Addressing more serious issues raised by mentee

  • The mentor’s primary role is normally to listen and counsel, to help the mentee problem solve.
  • Encourage the mentee to talk to appropriate people depending on the issue at hand (Department Chair, ADOF, Dean of the Faculty, Office for Institutional Diversity, Equal Opportunity Employment Officer, Faculty Title IX Deputy), and, if you want to, offer to join them in the conversation if that would help make it happen or feel more comfortable.
  • Contact the Dean of Faculty's office if you feel that additional interventions would be useful; you don’t have to put yourself in the position of intervening or advocating for your mentee.

Some sources

Additional Support for New Faculty

  • Office of the Dean of the Faculty: In addition to the array of support the Dean of the Faculty provides all faculty, in collaboration with the Office for Institutional Diversity, this office runs the New Faculty Seminar geared specifically to the needs of incoming colleagues, tenure track and visiting.
  • Center for Teaching and Learning: Provides programmatic support for pedagogical development.
  • Office for Institutional Diversity: Provides programmatic and direct support for all faculty in learning and implementing inclusive and anti-racist practices in teaching, advising, and personal interactions.
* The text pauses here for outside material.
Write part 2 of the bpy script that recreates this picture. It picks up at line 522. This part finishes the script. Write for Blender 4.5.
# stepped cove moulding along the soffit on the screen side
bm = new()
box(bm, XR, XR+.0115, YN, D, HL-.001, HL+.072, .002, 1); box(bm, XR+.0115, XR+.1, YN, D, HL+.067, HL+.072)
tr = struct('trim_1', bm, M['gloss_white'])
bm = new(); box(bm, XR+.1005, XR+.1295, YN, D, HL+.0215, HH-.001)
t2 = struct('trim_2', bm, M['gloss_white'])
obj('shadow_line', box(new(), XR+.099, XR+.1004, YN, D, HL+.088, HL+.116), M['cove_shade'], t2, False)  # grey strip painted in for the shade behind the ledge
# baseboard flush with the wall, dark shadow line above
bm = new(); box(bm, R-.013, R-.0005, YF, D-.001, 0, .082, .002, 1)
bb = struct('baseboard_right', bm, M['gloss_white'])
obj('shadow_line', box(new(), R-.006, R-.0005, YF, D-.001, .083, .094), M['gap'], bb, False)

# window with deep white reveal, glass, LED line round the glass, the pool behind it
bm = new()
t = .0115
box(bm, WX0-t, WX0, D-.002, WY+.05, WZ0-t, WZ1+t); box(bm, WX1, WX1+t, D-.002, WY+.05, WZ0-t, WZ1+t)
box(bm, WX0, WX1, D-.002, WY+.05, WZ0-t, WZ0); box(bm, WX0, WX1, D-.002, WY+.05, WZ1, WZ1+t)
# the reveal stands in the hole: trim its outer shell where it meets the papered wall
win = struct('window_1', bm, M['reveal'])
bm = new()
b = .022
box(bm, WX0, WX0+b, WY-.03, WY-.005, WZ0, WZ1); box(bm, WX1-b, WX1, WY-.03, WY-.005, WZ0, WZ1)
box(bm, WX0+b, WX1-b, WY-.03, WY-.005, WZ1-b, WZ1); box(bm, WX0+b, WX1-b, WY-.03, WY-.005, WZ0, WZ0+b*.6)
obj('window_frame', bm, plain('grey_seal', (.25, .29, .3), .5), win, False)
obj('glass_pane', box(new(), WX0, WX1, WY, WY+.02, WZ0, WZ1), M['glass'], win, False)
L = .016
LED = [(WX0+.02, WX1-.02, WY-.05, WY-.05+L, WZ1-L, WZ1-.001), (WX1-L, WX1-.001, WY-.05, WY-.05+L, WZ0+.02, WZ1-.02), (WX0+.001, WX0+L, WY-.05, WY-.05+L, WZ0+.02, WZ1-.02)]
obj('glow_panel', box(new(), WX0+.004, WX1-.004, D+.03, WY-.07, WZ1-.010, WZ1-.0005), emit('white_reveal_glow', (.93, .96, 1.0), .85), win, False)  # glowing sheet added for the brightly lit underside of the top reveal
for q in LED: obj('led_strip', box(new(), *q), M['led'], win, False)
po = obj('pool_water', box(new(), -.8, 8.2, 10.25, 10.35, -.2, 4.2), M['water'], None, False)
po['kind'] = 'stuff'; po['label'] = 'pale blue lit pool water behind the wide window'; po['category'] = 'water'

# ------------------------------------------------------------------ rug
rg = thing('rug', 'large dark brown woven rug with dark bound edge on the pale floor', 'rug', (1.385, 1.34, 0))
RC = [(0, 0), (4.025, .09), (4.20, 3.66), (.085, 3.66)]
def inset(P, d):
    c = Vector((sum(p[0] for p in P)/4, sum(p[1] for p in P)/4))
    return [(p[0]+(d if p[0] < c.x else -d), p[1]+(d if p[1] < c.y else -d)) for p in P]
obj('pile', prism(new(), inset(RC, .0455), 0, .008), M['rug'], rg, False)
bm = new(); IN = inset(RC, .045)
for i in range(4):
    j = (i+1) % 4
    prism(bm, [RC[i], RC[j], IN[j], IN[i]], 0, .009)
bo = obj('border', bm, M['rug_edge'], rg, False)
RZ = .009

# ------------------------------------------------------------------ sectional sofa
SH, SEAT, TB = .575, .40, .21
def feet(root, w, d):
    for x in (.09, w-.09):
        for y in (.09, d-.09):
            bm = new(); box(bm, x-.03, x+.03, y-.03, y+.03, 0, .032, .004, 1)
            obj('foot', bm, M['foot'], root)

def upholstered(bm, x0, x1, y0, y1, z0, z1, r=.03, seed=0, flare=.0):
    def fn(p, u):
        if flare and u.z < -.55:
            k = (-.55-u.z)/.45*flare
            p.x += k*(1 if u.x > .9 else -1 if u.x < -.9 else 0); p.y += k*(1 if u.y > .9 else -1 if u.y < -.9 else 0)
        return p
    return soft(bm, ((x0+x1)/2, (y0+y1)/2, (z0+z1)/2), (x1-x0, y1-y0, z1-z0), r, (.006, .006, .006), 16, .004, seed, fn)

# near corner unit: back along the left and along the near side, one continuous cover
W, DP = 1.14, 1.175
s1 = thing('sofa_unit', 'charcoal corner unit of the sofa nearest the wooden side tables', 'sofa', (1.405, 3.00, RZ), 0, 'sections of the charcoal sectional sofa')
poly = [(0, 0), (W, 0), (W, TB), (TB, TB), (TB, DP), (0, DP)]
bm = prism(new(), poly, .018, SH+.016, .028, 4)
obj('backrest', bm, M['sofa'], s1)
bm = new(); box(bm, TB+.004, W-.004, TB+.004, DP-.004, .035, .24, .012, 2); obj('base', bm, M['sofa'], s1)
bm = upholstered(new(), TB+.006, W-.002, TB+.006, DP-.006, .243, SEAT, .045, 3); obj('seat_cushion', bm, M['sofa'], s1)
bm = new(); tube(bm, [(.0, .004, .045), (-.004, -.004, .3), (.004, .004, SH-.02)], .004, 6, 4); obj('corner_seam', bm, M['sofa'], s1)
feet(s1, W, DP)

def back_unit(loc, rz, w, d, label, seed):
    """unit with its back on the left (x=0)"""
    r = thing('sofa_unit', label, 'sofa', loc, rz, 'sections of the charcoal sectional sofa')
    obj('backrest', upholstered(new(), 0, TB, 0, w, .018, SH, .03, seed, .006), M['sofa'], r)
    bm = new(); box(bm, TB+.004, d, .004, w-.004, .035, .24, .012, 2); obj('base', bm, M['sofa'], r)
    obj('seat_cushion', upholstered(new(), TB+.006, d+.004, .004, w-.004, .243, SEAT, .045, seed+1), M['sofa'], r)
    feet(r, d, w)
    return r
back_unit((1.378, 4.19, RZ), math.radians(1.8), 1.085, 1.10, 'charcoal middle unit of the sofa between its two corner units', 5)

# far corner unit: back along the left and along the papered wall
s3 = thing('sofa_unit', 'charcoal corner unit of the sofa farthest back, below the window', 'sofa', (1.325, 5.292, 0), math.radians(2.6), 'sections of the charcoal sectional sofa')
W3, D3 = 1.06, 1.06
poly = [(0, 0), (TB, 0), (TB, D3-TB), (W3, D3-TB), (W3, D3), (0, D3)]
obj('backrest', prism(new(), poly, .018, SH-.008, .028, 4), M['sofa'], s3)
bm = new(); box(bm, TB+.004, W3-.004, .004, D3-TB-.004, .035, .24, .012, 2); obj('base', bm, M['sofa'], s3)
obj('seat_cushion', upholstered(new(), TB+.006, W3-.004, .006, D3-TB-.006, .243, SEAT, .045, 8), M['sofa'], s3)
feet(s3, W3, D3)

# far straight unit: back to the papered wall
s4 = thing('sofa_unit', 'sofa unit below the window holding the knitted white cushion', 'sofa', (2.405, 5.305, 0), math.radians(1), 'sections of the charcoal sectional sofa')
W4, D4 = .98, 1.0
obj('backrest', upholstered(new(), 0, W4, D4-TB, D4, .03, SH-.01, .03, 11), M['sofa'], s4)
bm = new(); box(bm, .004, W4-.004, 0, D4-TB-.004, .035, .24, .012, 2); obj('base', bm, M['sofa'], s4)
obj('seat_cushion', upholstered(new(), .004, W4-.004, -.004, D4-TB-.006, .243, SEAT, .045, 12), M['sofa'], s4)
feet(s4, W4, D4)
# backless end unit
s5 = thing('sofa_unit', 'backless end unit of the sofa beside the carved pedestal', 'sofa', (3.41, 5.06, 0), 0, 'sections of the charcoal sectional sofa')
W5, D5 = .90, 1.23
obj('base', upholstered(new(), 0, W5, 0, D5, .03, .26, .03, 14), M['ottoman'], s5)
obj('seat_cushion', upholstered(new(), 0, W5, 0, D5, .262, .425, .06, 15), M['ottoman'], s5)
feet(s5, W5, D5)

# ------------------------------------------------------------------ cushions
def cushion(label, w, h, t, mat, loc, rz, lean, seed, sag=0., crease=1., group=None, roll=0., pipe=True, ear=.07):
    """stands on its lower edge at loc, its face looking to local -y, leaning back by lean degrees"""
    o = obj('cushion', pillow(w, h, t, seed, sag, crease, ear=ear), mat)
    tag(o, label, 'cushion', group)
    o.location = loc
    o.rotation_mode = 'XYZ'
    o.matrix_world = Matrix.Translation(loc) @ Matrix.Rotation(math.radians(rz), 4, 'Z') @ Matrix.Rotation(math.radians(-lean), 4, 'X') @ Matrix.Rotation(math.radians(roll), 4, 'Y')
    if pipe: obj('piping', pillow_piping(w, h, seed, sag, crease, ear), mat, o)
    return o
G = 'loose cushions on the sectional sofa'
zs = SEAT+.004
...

Provides programmatic and direct support to faculty from historically marginalized or underrepresented groups in navigating professional and personal challenges and opportunities at Reed.
  • Committee on Diversity: Sponsors activities that dovetail with faculty development; supports initiatives related to faculty mentoring work.
  • Department chairs: Ensure that new TT faculty have regular, department-based mentoring. In many departments, this will mean that one person is assigned the role of mentor; in some, this role is treated as a common project. In either case, the chair will communicate with new TT faculty what the arrangement is. Departments are encouraged to pair visiting faculty with a departmental mentor. Receive training as part of the on-going Chairs workshop series.